Protecting an international gas and chemicals enterprise’s digital investment

In just 5 weeks we developed a comprehensive set of 23 policies that fit the company’s 50 global regulatory environments.

Client:
A B2B gas and chemicals corporation with a presence in 50 countries
Policies Area Covered:
  • Email Marketing/Spam
  • Global Domain Names and Email Addresses
  • Data Localization
  • Stakeholder and Public Responsibilities/Notices
  • Use and Display of Organization’s Logo
  • Digital (including Web) Records Management
  • Appropriate Linking and Links
  • Language and Content Localization
  • Marketer Qualifications and Training/Prerequisites for Web Ownership
  • Content Development and Lifecycle Management
  • Information Gating and Calls to Action
  • Search Engine Optimization/Keyword
  • Translation Management
  • Emergency Outage Management
  • Backup and Disaster Recovery
  • Content Synchronization for Key Messaging

Challenge

After a decade of scattered web sites, inconsistent branding, and little governance, the organization redesigned its web presence and assigned content publishing to the business units.

Yet, without policies in place to ensure digital integrity across its 50 markets, stakeholders feared the web presence they’d just invested so much it could go back to being an unruly mess or even get them into legal trouble.

Approach

In two weeks, I audited digital policies across the company’s 50 regulatory environments, identified legal and regulatory gaps, and flagged deviations from industry best practice.I spent another week working with the organization’s legal counsel, who also served as its digital policy steward, to prioritize the organization’s risks in light of:

  • The relative few regulatory and legal requirements on the oil and gas industry.
  • Joint ventures in many countries that could minimize risk to the parent company.
  • The fact that the company doesn’t market or sell to consumers.
  • Varying levels of digital savvy and capacity from country to country.

Outcomes

Together, we developed a comprehensive set of 23 policies that fit the organization globally and could be localized to individual markets.

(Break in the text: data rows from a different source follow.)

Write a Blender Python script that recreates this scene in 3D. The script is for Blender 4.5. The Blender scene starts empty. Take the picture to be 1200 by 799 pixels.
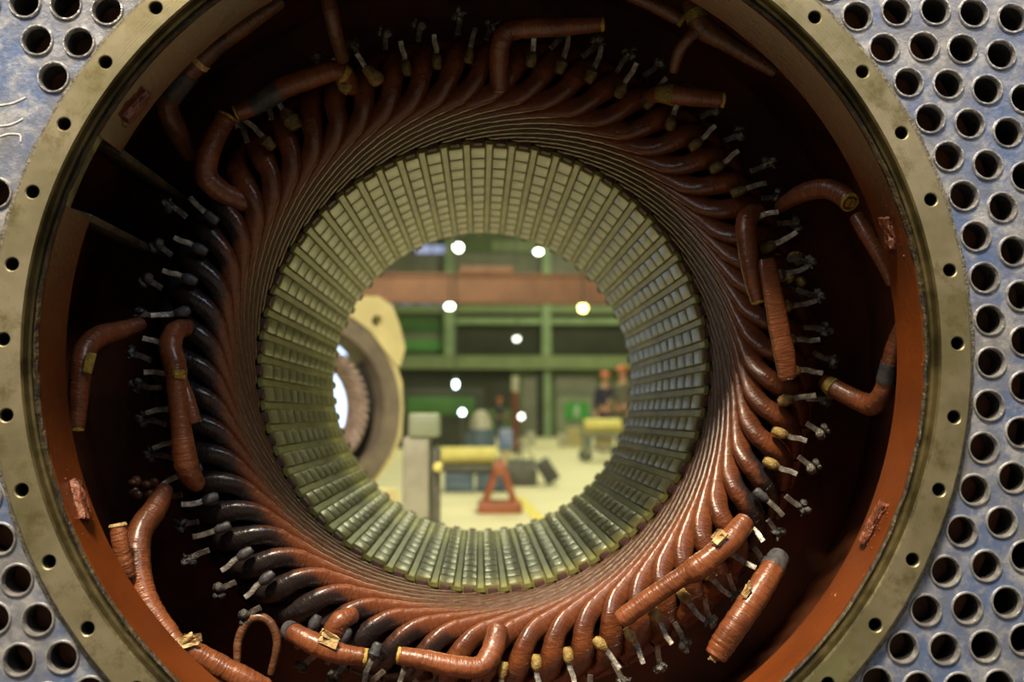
import bpy, bmesh, math, random
from mathutils import Vector, Matrix, Quaternion
random.seed(7)
SC = bpy.context.scene
COL = SC.collection
PI = math.pi
R = math.radians

# ------------------------------------------------------------------ camera geometry
H = 0.90                                   # height of the bore axis above the floor
FPX = 1200.0
YAW, PIT = .0315, .0727
CAM = Vector((-.009, -1.732, H - .0883))
c_, s_ = math.cos(YAW), math.sin(YAW)
RIGHT = Vector((c_, -s_, 0)); FH = Vector((s_, c_, 0))
FWD = FH * math.cos(PIT) + Vector((0, 0, 1)) * math.sin(PIT)
UP = -FH * math.sin(PIT) + Vector((0, 0, 1)) * math.cos(PIT)

def ray(px, py):
    return FWD + RIGHT * ((px - 600) / FPX) - UP * ((py - 399.5) / FPX)
def at(px, py, Y):
    d = ray(px, py)
    return CAM + d * ((Y - CAM.y) / d.y)
def proj(p):
    d = p - CAM
    z = d.dot(FWD)
    return 600 + FPX * d.dot(RIGHT) / z, 399.5 - FPX * d.dot(UP) / z
def on_floor(px, py):
    d = ray(px, py)
    return CAM + d * (-CAM.z / d.z)
def depth_of(Y):
    return Y - CAM.y
def pol(r, a, y):
    """point at radius r, clockwise angle a (degrees from the top), depth y"""
    t = R(a)
    return Vector((r * math.sin(t), y, H + r * math.cos(t)))

# ------------------------------------------------------------------ materials
def nodes(name):
    m = bpy.data.materials.new(name); m.use_nodes = True
    nt = m.node_tree
    return m, nt, nt.nodes['Principled BSDF']
def N(nt, t, **kw):
    n = nt.nodes.new(t)
    for k, v in kw.items():
        if k in n.inputs: n.inputs[k].default_value = v
        else: setattr(n, k, v)
    return n
def mixc(nt, fac, a, b):
    n = nt.nodes.new('ShaderNodeMix'); n.data_type = 'RGBA'
    for sock, v in ((n.inputs[0], fac), (n.inputs[6], a), (n.inputs[7], b)):
        if hasattr(v, 'is_output'): nt.links.new(v, sock)
        elif isinstance(v, tuple): sock.default_value = (*v, 1) if len(v) == 3 else v
        else: sock.default_value = v
    return n.outputs[2]
def ramp(nt, v, a, b):
    n = nt.nodes.new('ShaderNodeMapRange'); n.inputs[1].default_value = a; n.inputs[2].default_value = b
    n.interpolation_type = 'SMOOTHSTEP'
    nt.links.new(v, n.inputs[0]); return n.outputs[0]
def math_(nt, op, a, b=None):
    n = nt.nodes.new('ShaderNodeMath'); n.operation = op
    for i, v in enumerate((a, b)):
        if v is None: continue
        if hasattr(v, 'is_output'): nt.links.new(v, n.inputs[i])
        else: n.inputs[i].default_value = v
    return n.outputs[0]
def coord(nt, kind='Object', scale=None):
    t = nt.nodes.new('ShaderNodeTexCoord').outputs[kind]
    if scale is not None:
        m = nt.nodes.new('ShaderNodeMapping'); m.inputs['Scale'].default_value = scale
        nt.links.new(t, m.inputs[0]); t = m.outputs[0]
    return t
def noise(nt, vec, scale, detail=4, rough=.6):
    n = N(nt, 'ShaderNodeTexNoise'); n.inputs['Scale'].default_value = scale
    n.inputs['Detail'].default_value = detail; n.inputs['Roughness'].default_value = rough
    nt.links.new(vec, n.inputs['Vector']); return n.outputs['Fac']
def bump(nt, b, h, dist, strength=1.):
    n = nt.nodes.new('ShaderNodeBump'); n.inputs['Distance'].default_value = dist
    n.inputs['Strength'].default_value = strength
    nt.links.new(h, n.inputs['Height']); nt.links.new(n.outputs[0], b.inputs['Normal'])

def mk(name, c1, c2=None, scale=20, rough=.5, metal=0., bmp=0., lo=.35, hi=.65, bscale=None, vscale=(1, 1, 1), space='Object', spec=.5):
    m, nt, b = nodes(name)
    b.inputs['Roughness'].default_value = rough; b.inputs['Metallic'].default_value = metal
    b.inputs['Specular IOR Level'].default_value = spec
    v = coord(nt, space, vscale)
    n = noise(nt, v, scale)
    c = mixc(nt, ramp(nt, n, lo, hi), c1, c2 or tuple(x * .6 for x in c1))
    nt.links.new(c, b.inputs['Base Color'])
    if bmp: bump(nt, b, noise(nt, v, bscale or scale * 3), bmp)
    return m
def emit(name, col, s):
    m, nt, b = nodes(name)
    b.inputs['Base Color'].default_value = (*col, 1)
    b.inputs['Emission Color'].default_value = (*col, 1); b.inputs['Emission Strength'].default_value = s
    return m

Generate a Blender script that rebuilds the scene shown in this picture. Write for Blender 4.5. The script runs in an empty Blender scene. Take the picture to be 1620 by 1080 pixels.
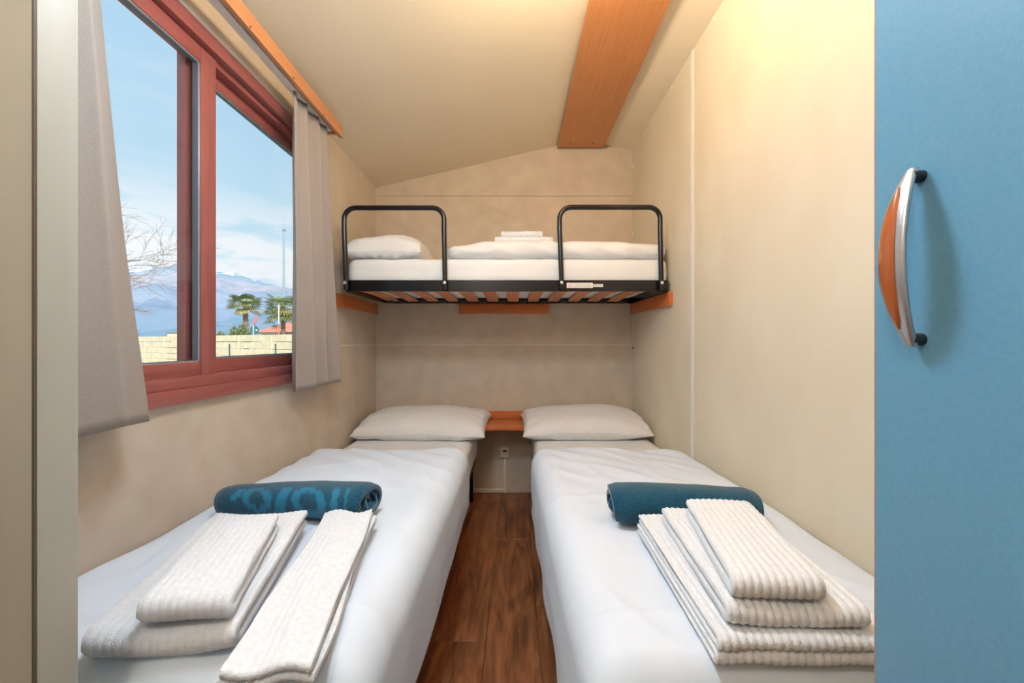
import bpy, bmesh, math, random
from mathutils import Vector, Matrix, noise

random.seed(7)
PI = math.pi
sc = bpy.context.scene
C = sc.collection

# ------------------------------------------------------------------ camera
F_PX, CAM_Z = 600.0, 1.09
cam = bpy.data.cameras.new('camera')
cam.sensor_fit = 'HORIZONTAL'
cam.sensor_width = 36.0
cam.lens = F_PX / 1620.0 * 36.0
cam.shift_x = -5.0 / 1620.0
cam.clip_start = 0.02
cam.clip_end = 12000
cam_o = bpy.data.objects.new('camera', cam)
cam_o.location = (0, 0, CAM_Z)
cam_o.rotation_euler = (PI / 2, 0, 0)
C.objects.link(cam_o)
sc.camera = cam_o

# ------------------------------------------------------------------ colour management
sc.view_settings.view_transform = 'Standard'
sc.view_settings.look = 'None'
sc.view_settings.gamma = 1.0
sc.view_settings.use_curve_mapping = False
sc.view_settings.exposure = 0.0

LAMP_POWER = 170.0      # emission strength of the warm bedroom globe
DAY_FILL_POWER = 72.0       # emission strength of the added cool globe that replaces window daylight
HALL_FILL_POWER = 60.0       # emission strength of the added hall fill globe
SKY = 1.1
SUN = 5.0


def nodes_of(tree):
    return tree.nodes, tree.links


# ------------------------------------------------------------------ world: blue sky with cumulus near the horizon
w = bpy.data.worlds.new('sky')
sc.world = w
w.use_nodes = True
n, l = nodes_of(w.node_tree)
n.clear()
out = n.new('ShaderNodeOutputWorld')
bg = n.new('ShaderNodeBackground')
bg.inputs['Strength'].default_value = SKY
l.new(bg.outputs[0], out.inputs[0])
tc = n.new('ShaderNodeTexCoord')
sep = n.new('ShaderNodeSeparateXYZ')
l.new(tc.outputs['Generated'], sep.inputs[0])
ramp = n.new('ShaderNodeValToRGB')
e = ramp.color_ramp.elements
e[0].position = 0.0
e[0].color = (0.66, 0.82, 0.93, 1)
e[1].position = 0.75
e[1].color = (0.33, 0.59, 0.84, 1)
m_ = ramp.color_ramp.elements.new(0.22)
m_.color = (0.56, 0.77, 0.90, 1)
l.new(sep.outputs['Z'], ramp.inputs[0])
mp = n.new('ShaderNodeMapping')
mp.inputs['Scale'].default_value = (2.2, 2.2, 7.5)
l.new(tc.outputs['Generated'], mp.inputs[0])
nz = n.new('ShaderNodeTexNoise')
nz.inputs['Scale'].default_value = 2.1
nz.inputs['Detail'].default_value = 7.0
nz.inputs['Roughness'].default_value = 0.55
l.new(mp.outputs[0], nz.inputs['Vector'])
cr = n.new('ShaderNodeValToRGB')
cr.color_ramp.elements[0].position = 0.45
cr.color_ramp.elements[1].position = 0.55
l.new(nz.outputs['Fac'], cr.inputs[0])
er = n.new('ShaderNodeValToRGB')
er.color_ramp.elements[0].position = 0.20
er.color_ramp.elements[0].color = (1, 1, 1, 1)
er.color_ramp.elements[1].position = 0.32
er.color_ramp.elements[1].color = (0.10, 0.10, 0.10, 1)
l.new(sep.outputs['Z'], er.inputs[0])
mul = n.new('ShaderNodeMath')
mul.operation = 'MULTIPLY'
l.new(cr.outputs[0], mul.inputs[0])
l.new(er.outputs[0], mul.inputs[1])
mx = n.new('ShaderNodeMix')
mx.data_type = 'RGBA'
l.new(mul.outputs[0], mx.inputs[0])
l.new(ramp.outputs[0], mx.inputs[6])
mx.inputs[7].default_value = (0.90, 0.93, 0.96, 1)
l.new(mx.outputs[2], bg.inputs[0])

# ------------------------------------------------------------------ sun (lights the garden; the roof keeps it out of the room)
sun = bpy.data.lights.new('sun', 'SUN')
sun.energy = SUN
sun.angle = math.radians(0.6)
sun.color = (1.0, 0.93, 0.80)
sun_o = bpy.data.objects.new('sun', sun)
sun_o.rotation_euler = Vector((-0.45, 0.75, -0.62)).to_track_quat('-Z', 'Y').to_euler()
sun_o.location = (10, -16, 14)
C.objects.link(sun_o)


# ================================================================== materials
def mat(name, col, rough=0.6, metal=0.0, spec=None, sheen=0.0, emit=None, emit_s=0.0, coat=0.0):
    m = bpy.data.materials.new(name)
    m.use_nodes = True
    b = m.node_tree.nodes['Principled BSDF']
    b.inputs['Base Color'].default_value = (*col, 1)
    b.inputs['Roughness'].default_value = rough
    b.inputs['Metallic'].default_value = metal
    if spec is not None:
        b.inputs['Specular IOR Level'].default_value = spec
    if sheen:
        b.inputs['Sheen Weight'].default_value = sheen
    if coat:
        b.inputs['Coat Weight'].default_value = coat
        b.inputs['Coat Roughness'].default_value = 0.15
    if emit:
        b.inputs['Emission Color'].default_value = (*emit, 1)
        b.inputs['Emission Strength'].default_value = emit_s
    return m


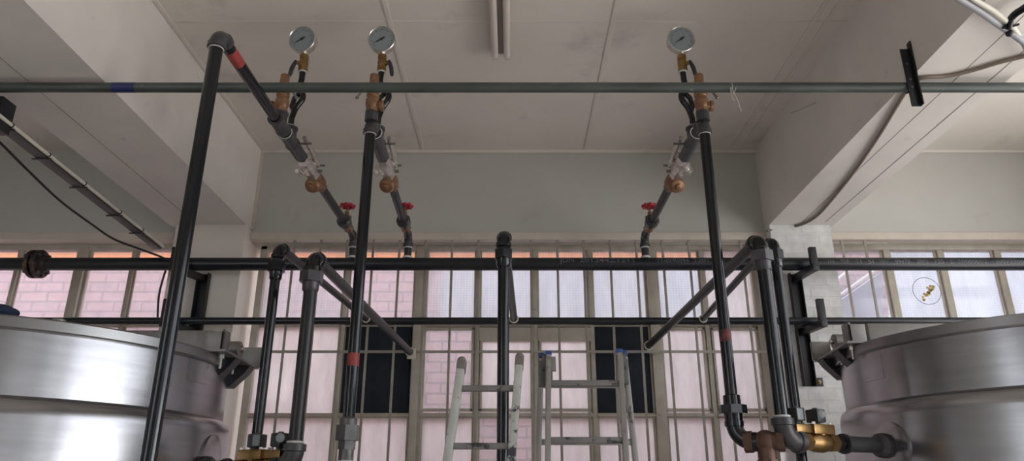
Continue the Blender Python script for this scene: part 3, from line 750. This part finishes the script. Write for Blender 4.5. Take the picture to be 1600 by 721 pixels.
TL, TR, RL, RR = V((-2.74, 3.96, 0)), V((3.03, 4.20, 0)), 1.115, 1.03
def tank_hit(p0, d, c, R):
    a = d.x**2+d.y**2; bq = 2*((p0.x-c.x)*d.x+(p0.y-c.y)*d.y); cq = (p0.x-c.x)**2+(p0.y-c.y)**2-R*R
    return (-bq-math.sqrt(max(bq*bq-4*a*cq, 0)))/(2*a)
def solenoid(pc, dv, pr, label, c_tank, riser_o, riser_top):
    L = lambda t, up=0, fr=0: pc+dv*t+UP*up+V((dv.y, -dv.x, 0))*0+FR*fr
    s = thing('solenoid_valve', L(.22, -.05), label, 'valve', 'brass solenoid valves')
    m_ = MB(); m_.hexn(L(.115), L(.165), .045); m_.lathe(L(.16), dv, [(0, .036), (.02, .040), (.05, .048), (.10, .050), (.13, .044), (.15, .038)], 20); m_.hexn(L(.305), L(.36), .046)
    ang = math.atan2(dv.y, dv.x); R = Matrix.Rotation(ang, 3, 'Z')
    m_.box(L(.25, .062), (.155, .085, .05), R, .010); m_.box(L(.12, .062), (.115, .06, .042), R, .010)
    m_.cyl(L(.25, .02), L(.25, .05), .036, 18)
    m_.build('body', 'brass', s)
    m_ = MB()
    for t in (.185, .312):
        for fr in (-.03, .03):
            q_ = L(t, .084)+R @ V((0, fr, 0)); m_.hexn(q_, q_+UP*.012, .009)
    m_.split('bolt', 'nickel', s)
    for t, gsd in ((.095, pr), (.245, -pr)):
        k = MB(); k.box(L(t, .128), (.062, .075, .066), R, .009); k.cyl(L(t, .085), L(t, .1), .018, 14); k.lathe(L(t, .158), UP, [(0, .014), (.008, .014), (.010, .008)], 12)
        co = k.build('coil', 'plastic', s)
        if gsd > 0:
            MB().box(L(t+.012*pr, .128, .041), (.042, .010, .054), R, .004).build('plug', 'greyplastic', co)
        else:
            MB().lathe(L(t+.015*pr, .135, .035), FR, [(0, .022), (.012, .022), (.016, .018), (.018, .006)], 18).build('plug', 'greyplastic', co)
    dist = tank_hit(L(.36), dv, c_tank, (RL if c_tank is TL else RR)+.055)+.36
    m_ = MB(); m_.hexn(L(.355), L(.40), .042); m_.cyl(L(.39), L(.43), .033, 18)
    m_.build('outlet_nipple', 'black', s)
    MB().lathe(L(.42), dv, [(0, .03), (.001, .05), (.022, .05), (.024, .040), (dist-.475, .040), (dist-.455, .062), (dist-.42, .066)], 28).build('nozzle', 'fitting', s)
    m_ = MB(); m_.elbow(pc, UP, dv, .040, .085)
    m_.build('bottom_elbow', 'fitting', riser_o)
    m_ = MB(); m_.torus(pc+UP*.115, UP, .036, .006, 20, 6); m_.cyl(pc+dv*.10, pc+dv*.117, .042, 18)
    m_.split('sealing_tape', 'white', riser_o)
    MB().cyl(pc+dv*.05, pc+dv*.13, .031, 16).build('nipple', 'lightfit', riser_o)
    return s
solenoid(pc, V((.87, .49, 0)).normalized(), 1, 'brass solenoid valve with two black coils joined to the right steel tank', TR, oC, tC)
pb = V((tB.x, tB.y, zt(731, tB.y)))
solenoid(pb, V((-.9, .44, 0)).normalized(), -1, 'brass solenoid valve with two black coils low beside the left steel tank', TL, oB, tB)

# ------------------------------------------------------------------ tanks
def tank(c, h, R, label):
    t = thing('steel_tank', (c.x, c.y, FLOOR), label, 'tank', 'stainless process tanks')
    b0 = V((c.x, c.y, 0)); zj = h-.28
    MB().lathe(b0, UP, [(zj-.01, R), (zj-.008, R), (h, R), (h+.002, R-.05)], 96).build('shell', 'steel', t)
    MB().lathe(b0, UP, [(FLOOR+.35, R*.6), (FLOOR+.5, R*.95), (FLOOR+.62, R+.045), (zj-.085, R+.045), (zj-.05, R+.042), (zj-.02, R+.03), (zj, R+.004), (zj+.003, R-.03)], 96).build('jacket', 'steel', t)
    MB().lathe(b0, UP, [(h-.006, R-.04), (h-.006, R+.022), (h, R+.028), (h+.043, R+.028), (h+.050, R+.02), (h+.051, R-.03)], 96).build('rim', 'steelrim', t)
    MB().lathe(b0, UP, [(h+.04, R+.01), (h+.05, R+.005), (h+.056, R-.2), (h+.062, .06)], 64).build('lid', 'steelrim', t)
    for k in range(4):
        a = PI/4+k*PI/2; MB().cyl((c.x+.75*math.cos(a), c.y+.75*math.sin(a), FLOOR+.62), (c.x+.75*math.cos(a), c.y+.75*math.sin(a), FLOOR), .05, 14).build('leg', 'steelrim', t)
    return t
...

They also chose to accept a handful of risks, but the business was aware of and prepared for them. For example, instead of spending money to meet accessibility requirements in the US, UK, and Israel, the B2B organization decided to save it for a potential fine or lawsuit. They also decided two countries’ small, less-technical teams only needed to follow a handful of key brand and content policies.

In just five weeks, the organization was left with a clear view of its risks around the globe; actionable, practical plans to mitigate them; and a framework to secure their digital investment for the future.